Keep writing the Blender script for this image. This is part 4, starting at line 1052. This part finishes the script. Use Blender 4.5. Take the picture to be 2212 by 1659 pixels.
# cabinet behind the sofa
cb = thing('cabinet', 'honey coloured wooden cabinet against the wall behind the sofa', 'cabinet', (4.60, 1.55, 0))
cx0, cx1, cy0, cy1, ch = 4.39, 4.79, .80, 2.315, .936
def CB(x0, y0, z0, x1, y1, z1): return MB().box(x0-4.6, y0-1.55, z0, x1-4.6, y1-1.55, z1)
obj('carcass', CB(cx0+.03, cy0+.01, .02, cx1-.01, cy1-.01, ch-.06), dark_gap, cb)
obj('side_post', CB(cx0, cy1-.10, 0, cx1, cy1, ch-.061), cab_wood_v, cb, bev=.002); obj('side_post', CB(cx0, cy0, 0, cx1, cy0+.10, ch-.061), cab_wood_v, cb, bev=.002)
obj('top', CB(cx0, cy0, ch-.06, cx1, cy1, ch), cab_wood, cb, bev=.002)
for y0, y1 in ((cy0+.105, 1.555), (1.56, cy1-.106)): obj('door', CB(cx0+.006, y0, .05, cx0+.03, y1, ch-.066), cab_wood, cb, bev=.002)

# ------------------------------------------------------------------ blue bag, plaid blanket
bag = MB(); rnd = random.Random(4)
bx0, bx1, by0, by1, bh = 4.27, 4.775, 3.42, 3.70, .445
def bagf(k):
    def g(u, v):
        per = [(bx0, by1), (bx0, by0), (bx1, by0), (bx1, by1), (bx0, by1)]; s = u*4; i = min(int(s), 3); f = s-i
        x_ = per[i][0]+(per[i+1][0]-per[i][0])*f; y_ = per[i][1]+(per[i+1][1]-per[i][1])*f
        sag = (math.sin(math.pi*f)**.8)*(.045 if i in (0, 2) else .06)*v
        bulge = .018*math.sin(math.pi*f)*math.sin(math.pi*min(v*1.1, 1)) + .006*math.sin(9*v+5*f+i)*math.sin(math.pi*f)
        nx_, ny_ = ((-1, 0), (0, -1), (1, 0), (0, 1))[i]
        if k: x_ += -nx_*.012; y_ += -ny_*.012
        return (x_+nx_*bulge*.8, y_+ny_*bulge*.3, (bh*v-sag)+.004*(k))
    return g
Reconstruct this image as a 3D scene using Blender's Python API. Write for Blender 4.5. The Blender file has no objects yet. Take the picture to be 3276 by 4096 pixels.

•••••

WHAT YOU SHOULD DO: Output each entry precisely as given.

THE OUTPUT:
Keep writing the Blender script for this image. This is part 4, starting at line 1052. This part finishes the script. Use Blender 4.5. Take the picture to be 2212 by 1659 pixels.
# cabinet behind the sofa
cb = thing('cabinet', 'honey coloured wooden cabinet against the wall behind the sofa', 'cabinet', (4.60, 1.55, 0))
cx0, cx1, cy0, cy1, ch = 4.39, 4.79, .80, 2.315, .936
def CB(x0, y0, z0, x1, y1, z1): return MB().box(x0-4.6, y0-1.55, z0, x1-4.6, y1-1.55, z1)
obj('carcass', CB(cx0+.03, cy0+.01, .02, cx1-.01, cy1-.01, ch-.06), dark_gap, cb)
obj('side_post', CB(cx0, cy1-.10, 0, cx1, cy1, ch-.061), cab_wood_v, cb, bev=.002); obj('side_post', CB(cx0, cy0, 0, cx1, cy0+.10, ch-.061), cab_wood_v, cb, bev=.002)
obj('top', CB(cx0, cy0, ch-.06, cx1, cy1, ch), cab_wood, cb, bev=.002)
for y0, y1 in ((cy0+.105, 1.555), (1.56, cy1-.106)): obj('door', CB(cx0+.006, y0, .05, cx0+.03, y1, ch-.066), cab_wood, cb, bev=.002)

# ------------------------------------------------------------------ blue bag, plaid blanket
bag = MB(); rnd = random.Random(4)
bx0, bx1, by0, by1, bh = 4.27, 4.775, 3.42, 3.70, .445
def bagf(k):
    def g(u, v):
        per = [(bx0, by1), (bx0, by0), (bx1, by0), (bx1, by1), (bx0, by1)]; s = u*4; i = min(int(s), 3); f = s-i
        x_ = per[i][0]+(per[i+1][0]-per[i][0])*f; y_ = per[i][1]+(per[i+1][1]-per[i][1])*f
        sag = (math.sin(math.pi*f)**.8)*(.045 if i in (0, 2) else .06)*v
        bulge = .018*math.sin(math.pi*f)*math.sin(math.pi*min(v*1.1, 1)) + .006*math.sin(9*v+5*f+i)*math.sin(math.pi*f)
        nx_, ny_ = ((-1, 0), (0, -1), (1, 0), (0, 1))[i]
        if k: x_ += -nx_*.012; y_ += -ny_*.012
        return (x_+nx_*bulge*.8, y_+ny_*bulge*.3, (bh*v-sag)+.004*(k))
    return g
Reconstruct this image as a 3D scene using Blender's Python API. Write for Blender 4.5. The Blender file has no objects yet. Take the picture to be 3276 by 4096 pixels.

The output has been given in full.